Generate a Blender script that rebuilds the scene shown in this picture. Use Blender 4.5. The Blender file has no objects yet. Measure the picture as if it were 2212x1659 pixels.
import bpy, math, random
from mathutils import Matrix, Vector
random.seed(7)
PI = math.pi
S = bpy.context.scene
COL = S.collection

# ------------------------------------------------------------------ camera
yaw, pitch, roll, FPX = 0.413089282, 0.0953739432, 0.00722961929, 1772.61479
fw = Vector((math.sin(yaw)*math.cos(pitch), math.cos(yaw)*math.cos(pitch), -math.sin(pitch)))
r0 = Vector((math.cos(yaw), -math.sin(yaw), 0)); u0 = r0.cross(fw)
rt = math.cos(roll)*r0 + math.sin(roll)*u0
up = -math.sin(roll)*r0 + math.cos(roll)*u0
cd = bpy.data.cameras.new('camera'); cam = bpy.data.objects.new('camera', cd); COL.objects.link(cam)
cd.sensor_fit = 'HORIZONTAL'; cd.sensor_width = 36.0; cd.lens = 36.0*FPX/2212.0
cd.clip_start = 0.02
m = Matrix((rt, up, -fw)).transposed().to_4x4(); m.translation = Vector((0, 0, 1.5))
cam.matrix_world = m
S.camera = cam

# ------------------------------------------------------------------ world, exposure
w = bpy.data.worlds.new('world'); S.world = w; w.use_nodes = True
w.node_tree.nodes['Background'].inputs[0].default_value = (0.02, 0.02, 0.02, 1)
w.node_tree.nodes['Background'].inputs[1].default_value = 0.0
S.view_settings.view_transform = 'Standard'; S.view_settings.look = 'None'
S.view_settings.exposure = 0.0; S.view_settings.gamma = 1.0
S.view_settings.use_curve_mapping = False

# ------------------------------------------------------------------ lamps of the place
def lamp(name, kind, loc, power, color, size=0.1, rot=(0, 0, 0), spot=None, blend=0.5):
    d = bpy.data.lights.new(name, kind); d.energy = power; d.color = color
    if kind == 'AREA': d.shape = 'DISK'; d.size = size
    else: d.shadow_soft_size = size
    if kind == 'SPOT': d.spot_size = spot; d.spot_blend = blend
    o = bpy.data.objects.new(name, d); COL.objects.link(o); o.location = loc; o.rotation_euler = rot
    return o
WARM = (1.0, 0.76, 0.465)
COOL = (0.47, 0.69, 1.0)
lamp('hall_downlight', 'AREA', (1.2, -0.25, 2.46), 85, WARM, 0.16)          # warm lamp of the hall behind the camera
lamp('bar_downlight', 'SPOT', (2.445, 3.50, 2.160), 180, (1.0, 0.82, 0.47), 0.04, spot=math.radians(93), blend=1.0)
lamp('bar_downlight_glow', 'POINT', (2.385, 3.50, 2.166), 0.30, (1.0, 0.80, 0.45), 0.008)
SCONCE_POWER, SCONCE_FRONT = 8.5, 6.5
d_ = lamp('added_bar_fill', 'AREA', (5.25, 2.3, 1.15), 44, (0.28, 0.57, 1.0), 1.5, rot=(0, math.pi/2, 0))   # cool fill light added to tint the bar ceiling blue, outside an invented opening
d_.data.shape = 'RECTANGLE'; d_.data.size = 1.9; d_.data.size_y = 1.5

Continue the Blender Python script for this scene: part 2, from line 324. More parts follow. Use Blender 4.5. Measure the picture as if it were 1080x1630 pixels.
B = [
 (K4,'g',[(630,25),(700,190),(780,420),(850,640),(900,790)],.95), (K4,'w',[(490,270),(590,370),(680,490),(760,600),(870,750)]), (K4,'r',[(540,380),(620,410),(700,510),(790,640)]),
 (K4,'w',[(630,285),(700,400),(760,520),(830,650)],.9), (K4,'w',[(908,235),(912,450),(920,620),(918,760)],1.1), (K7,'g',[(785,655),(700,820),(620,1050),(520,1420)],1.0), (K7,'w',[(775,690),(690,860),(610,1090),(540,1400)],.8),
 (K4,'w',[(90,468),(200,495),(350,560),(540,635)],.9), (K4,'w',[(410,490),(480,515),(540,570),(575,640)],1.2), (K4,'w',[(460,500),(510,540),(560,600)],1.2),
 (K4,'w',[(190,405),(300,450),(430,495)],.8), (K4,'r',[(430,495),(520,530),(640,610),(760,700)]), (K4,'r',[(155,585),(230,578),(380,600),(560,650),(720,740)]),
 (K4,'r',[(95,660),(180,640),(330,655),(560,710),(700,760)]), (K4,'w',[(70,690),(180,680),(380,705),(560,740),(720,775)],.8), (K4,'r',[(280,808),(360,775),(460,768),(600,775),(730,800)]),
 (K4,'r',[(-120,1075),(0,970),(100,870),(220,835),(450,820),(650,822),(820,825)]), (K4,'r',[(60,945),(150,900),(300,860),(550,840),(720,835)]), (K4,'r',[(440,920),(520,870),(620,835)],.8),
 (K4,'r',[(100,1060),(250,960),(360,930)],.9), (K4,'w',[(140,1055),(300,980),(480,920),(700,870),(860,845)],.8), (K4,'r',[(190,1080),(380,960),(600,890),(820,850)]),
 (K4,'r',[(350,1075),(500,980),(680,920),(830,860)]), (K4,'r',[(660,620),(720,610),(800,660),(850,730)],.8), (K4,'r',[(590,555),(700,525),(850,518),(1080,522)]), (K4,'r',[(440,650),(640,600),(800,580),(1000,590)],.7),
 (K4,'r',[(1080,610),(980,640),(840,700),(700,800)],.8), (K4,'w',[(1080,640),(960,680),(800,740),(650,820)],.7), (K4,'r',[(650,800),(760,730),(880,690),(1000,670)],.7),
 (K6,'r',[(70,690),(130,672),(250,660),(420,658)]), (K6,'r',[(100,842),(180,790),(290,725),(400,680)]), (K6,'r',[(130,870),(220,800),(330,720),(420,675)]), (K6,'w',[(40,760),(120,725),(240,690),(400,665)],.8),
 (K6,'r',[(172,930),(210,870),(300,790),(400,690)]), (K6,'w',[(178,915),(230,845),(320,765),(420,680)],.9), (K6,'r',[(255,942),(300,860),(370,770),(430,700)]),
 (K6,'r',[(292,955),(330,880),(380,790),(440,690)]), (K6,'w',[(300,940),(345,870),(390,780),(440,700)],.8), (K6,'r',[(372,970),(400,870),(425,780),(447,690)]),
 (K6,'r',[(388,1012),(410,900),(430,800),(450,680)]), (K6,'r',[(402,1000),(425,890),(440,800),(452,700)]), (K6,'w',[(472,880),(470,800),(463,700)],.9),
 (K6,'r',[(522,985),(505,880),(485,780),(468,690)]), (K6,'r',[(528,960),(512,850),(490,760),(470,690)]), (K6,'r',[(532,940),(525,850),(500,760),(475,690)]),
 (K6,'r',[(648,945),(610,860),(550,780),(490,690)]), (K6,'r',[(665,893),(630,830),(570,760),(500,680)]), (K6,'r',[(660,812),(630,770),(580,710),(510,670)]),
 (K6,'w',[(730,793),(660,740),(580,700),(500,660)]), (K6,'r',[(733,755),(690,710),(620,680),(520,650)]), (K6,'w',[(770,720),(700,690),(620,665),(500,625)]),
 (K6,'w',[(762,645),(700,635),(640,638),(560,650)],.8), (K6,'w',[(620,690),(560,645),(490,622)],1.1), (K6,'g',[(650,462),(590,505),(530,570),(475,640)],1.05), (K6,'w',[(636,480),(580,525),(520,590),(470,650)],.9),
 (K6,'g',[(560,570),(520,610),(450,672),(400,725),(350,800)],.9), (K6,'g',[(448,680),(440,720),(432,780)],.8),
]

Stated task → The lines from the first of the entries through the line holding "COL = S.collection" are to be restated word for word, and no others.

Response to the task →
Generate a Blender script that rebuilds the scene shown in this picture. Use Blender 4.5. The Blender file has no objects yet. Measure the picture as if it were 2212x1659 pixels.
import bpy, math, random
from mathutils import Matrix, Vector
random.seed(7)
PI = math.pi
S = bpy.context.scene
COL = S.collection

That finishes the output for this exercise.